Fotografia cortesia de Nuno Fox/Upfarming

Além da estrutura montada para exposição no Museu de Lisboa, no Campo Grande, a Upfarming está a desenvolver um projecto social chamado “Do Céu Para a Mesa” e que é financiado pelo programa BIP/ZIP da Câmara de Lisboa, uma iniciativa direccionada para bairros e zonas de intervenção prioritária da cidade. A Upfarming está a criar uma horta vertical no Jardim e Parque Hortícola Aquilino Ribeiro Machado para a comunidade dos bairros das Murtas, São João de Brito e Pote D’Água, em Alvalade, de forma a promover auto-sustentabilidade alimentar.

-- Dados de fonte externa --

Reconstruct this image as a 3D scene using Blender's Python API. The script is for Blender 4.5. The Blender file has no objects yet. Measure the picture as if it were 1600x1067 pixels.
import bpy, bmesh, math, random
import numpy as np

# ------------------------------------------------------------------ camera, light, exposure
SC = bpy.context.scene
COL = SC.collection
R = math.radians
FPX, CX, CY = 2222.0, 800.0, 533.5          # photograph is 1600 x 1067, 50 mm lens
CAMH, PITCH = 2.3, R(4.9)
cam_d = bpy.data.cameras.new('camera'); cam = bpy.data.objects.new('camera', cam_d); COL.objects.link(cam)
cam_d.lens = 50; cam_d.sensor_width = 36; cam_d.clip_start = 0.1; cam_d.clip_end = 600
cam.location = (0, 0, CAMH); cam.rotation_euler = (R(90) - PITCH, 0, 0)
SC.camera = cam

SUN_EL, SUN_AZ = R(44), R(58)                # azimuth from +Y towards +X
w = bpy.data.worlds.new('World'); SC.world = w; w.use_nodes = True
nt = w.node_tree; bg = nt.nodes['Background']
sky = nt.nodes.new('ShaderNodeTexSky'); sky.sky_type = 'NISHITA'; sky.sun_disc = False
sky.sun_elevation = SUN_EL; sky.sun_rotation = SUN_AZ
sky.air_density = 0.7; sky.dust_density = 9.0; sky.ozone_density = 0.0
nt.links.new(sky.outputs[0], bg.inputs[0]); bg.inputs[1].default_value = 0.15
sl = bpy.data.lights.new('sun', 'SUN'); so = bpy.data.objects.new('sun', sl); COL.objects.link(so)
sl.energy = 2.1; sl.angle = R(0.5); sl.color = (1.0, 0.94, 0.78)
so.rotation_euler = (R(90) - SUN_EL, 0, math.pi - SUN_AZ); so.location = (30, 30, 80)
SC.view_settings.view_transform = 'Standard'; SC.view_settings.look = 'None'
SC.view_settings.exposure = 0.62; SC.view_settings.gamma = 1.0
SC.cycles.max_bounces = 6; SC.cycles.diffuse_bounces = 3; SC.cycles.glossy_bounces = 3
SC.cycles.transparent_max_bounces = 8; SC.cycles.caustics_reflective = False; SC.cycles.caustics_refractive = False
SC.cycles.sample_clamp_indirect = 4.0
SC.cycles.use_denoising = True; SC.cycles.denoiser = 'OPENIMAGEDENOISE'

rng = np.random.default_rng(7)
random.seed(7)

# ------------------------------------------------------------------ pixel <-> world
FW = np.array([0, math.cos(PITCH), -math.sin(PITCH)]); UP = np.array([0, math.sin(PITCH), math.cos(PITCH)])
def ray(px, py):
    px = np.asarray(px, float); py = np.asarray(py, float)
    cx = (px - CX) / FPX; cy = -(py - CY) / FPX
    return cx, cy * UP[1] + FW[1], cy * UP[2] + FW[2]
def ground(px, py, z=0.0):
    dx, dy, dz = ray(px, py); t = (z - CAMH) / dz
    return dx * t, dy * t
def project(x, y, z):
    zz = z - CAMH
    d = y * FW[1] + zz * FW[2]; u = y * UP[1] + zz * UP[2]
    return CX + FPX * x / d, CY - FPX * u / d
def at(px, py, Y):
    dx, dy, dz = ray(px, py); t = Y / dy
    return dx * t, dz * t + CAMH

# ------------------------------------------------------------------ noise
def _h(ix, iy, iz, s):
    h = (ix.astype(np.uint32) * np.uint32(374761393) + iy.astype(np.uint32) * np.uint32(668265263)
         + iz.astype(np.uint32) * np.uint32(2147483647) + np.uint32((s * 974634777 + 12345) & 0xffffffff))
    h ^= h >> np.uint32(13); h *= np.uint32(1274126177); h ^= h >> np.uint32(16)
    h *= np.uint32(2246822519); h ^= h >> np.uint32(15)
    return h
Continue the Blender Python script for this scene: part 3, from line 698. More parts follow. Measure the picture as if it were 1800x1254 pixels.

Além do intuito primordial de alimentar, é um projecto que se propõe também a potenciar as relações sociais, a revitalizar o conceito de vizinhança e ainda a gerar rendimentos àquela comunidade. A horta no Jardim Aquilino Ribeiro Machado, localizado na Rua das Murtas, é constituída por quatro torres, que, no início de 2022, já estarão a rodar as suas mais de 800 plantas cada uma, para produzir cerca de 400kg por mês de colheita. As quatro toneladas anuais de produtos hortícolas frescos e sem químicos serão cultivadas com residentes locais, partilhadas em refeições comunitárias, oficinas culinárias educativas, distribuídas às famílias necessitadas e vendidas localmente.